- **Data shown**:
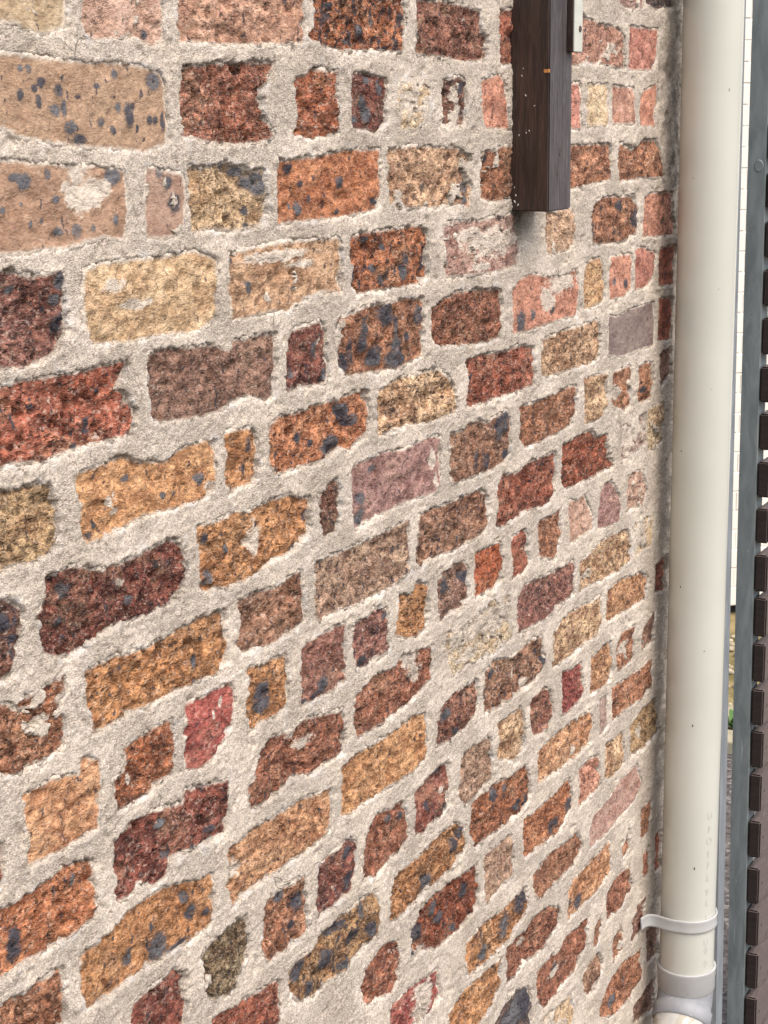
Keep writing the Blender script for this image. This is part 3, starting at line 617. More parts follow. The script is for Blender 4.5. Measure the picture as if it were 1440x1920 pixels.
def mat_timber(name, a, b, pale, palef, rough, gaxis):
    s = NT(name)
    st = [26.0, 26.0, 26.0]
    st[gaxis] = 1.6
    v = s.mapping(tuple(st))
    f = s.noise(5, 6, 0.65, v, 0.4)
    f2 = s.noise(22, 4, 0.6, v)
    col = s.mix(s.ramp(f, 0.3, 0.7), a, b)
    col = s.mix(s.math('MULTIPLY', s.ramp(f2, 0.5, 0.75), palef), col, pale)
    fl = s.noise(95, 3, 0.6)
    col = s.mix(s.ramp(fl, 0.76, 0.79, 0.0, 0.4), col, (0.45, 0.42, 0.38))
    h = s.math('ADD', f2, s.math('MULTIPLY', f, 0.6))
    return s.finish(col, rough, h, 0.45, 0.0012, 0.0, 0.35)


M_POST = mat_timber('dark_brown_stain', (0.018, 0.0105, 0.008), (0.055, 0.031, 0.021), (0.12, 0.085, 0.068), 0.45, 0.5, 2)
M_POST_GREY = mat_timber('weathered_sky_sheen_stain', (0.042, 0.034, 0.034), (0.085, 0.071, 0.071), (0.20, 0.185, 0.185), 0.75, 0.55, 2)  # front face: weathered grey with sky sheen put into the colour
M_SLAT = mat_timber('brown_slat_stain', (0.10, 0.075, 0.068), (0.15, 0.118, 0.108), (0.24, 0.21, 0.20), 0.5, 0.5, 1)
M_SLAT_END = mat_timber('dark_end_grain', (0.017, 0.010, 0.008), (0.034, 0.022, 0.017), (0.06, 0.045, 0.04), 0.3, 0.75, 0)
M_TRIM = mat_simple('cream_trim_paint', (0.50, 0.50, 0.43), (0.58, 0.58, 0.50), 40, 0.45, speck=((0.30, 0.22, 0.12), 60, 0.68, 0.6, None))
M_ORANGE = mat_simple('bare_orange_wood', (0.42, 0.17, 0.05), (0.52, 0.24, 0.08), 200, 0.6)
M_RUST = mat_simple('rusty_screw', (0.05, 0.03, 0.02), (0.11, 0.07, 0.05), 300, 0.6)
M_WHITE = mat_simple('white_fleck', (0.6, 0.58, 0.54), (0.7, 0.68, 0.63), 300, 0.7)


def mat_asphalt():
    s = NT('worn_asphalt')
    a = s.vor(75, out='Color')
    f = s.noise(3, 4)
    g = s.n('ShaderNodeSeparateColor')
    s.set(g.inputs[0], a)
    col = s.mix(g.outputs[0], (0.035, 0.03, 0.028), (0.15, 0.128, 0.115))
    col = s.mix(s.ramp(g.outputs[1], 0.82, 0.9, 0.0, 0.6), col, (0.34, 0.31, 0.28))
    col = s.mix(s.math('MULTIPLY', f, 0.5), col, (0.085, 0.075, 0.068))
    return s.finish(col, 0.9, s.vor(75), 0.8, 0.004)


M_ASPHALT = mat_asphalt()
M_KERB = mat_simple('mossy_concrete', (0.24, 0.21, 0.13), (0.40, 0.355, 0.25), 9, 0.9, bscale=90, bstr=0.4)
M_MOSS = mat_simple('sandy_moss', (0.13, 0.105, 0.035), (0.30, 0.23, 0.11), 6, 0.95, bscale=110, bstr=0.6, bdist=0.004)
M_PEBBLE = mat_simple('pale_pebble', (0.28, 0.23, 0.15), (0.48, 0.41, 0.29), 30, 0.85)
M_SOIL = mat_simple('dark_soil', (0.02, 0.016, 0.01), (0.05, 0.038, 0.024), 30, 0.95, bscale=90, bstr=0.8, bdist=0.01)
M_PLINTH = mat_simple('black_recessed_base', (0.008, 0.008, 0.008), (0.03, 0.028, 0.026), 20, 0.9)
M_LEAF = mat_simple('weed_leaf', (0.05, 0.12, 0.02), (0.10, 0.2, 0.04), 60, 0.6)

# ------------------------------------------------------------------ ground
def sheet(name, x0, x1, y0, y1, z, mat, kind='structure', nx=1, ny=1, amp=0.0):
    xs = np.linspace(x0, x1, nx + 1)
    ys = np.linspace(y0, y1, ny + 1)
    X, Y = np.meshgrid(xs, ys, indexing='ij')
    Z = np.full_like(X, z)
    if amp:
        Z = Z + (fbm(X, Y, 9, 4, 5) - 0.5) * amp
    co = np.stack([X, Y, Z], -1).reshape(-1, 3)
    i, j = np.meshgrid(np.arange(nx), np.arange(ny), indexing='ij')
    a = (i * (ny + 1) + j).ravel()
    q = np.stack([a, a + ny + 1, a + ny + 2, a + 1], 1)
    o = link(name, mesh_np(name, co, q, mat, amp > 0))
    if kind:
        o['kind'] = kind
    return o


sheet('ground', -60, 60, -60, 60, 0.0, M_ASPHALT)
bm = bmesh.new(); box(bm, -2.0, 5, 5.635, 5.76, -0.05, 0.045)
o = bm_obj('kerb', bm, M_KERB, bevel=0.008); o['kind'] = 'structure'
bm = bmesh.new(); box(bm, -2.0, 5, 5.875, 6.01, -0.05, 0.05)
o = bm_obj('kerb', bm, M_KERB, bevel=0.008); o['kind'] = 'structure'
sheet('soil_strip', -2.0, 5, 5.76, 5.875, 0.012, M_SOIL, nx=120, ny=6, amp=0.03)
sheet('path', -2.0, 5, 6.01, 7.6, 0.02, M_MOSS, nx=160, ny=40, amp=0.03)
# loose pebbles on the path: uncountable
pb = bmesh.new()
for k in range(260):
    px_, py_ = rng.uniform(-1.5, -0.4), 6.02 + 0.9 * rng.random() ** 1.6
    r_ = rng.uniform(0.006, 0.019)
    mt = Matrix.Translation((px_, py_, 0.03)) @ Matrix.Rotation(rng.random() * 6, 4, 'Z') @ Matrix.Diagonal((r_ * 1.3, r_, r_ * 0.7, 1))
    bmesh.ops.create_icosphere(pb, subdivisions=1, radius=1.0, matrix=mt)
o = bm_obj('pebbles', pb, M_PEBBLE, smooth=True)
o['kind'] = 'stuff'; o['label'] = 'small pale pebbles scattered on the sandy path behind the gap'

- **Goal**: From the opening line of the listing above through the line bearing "0.63), 300, 0.7)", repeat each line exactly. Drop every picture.

- **Answer for this exercise**:
Keep writing the Blender script for this image. This is part 3, starting at line 617. More parts follow. The script is for Blender 4.5. Measure the picture as if it were 1440x1920 pixels.
def mat_timber(name, a, b, pale, palef, rough, gaxis):
    s = NT(name)
    st = [26.0, 26.0, 26.0]
    st[gaxis] = 1.6
    v = s.mapping(tuple(st))
    f = s.noise(5, 6, 0.65, v, 0.4)
    f2 = s.noise(22, 4, 0.6, v)
    col = s.mix(s.ramp(f, 0.3, 0.7), a, b)
    col = s.mix(s.math('MULTIPLY', s.ramp(f2, 0.5, 0.75), palef), col, pale)
    fl = s.noise(95, 3, 0.6)
    col = s.mix(s.ramp(fl, 0.76, 0.79, 0.0, 0.4), col, (0.45, 0.42, 0.38))
    h = s.math('ADD', f2, s.math('MULTIPLY', f, 0.6))
    return s.finish(col, rough, h, 0.45, 0.0012, 0.0, 0.35)


M_POST = mat_timber('dark_brown_stain', (0.018, 0.0105, 0.008), (0.055, 0.031, 0.021), (0.12, 0.085, 0.068), 0.45, 0.5, 2)
M_POST_GREY = mat_timber('weathered_sky_sheen_stain', (0.042, 0.034, 0.034), (0.085, 0.071, 0.071), (0.20, 0.185, 0.185), 0.75, 0.55, 2)  # front face: weathered grey with sky sheen put into the colour
M_SLAT = mat_timber('brown_slat_stain', (0.10, 0.075, 0.068), (0.15, 0.118, 0.108), (0.24, 0.21, 0.20), 0.5, 0.5, 1)
M_SLAT_END = mat_timber('dark_end_grain', (0.017, 0.010, 0.008), (0.034, 0.022, 0.017), (0.06, 0.045, 0.04), 0.3, 0.75, 0)
M_TRIM = mat_simple('cream_trim_paint', (0.50, 0.50, 0.43), (0.58, 0.58, 0.50), 40, 0.45, speck=((0.30, 0.22, 0.12), 60, 0.68, 0.6, None))
M_ORANGE = mat_simple('bare_orange_wood', (0.42, 0.17, 0.05), (0.52, 0.24, 0.08), 200, 0.6)
M_RUST = mat_simple('rusty_screw', (0.05, 0.03, 0.02), (0.11, 0.07, 0.05), 300, 0.6)
M_WHITE = mat_simple('white_fleck', (0.6, 0.58, 0.54), (0.7, 0.68, 0.63), 300, 0.7)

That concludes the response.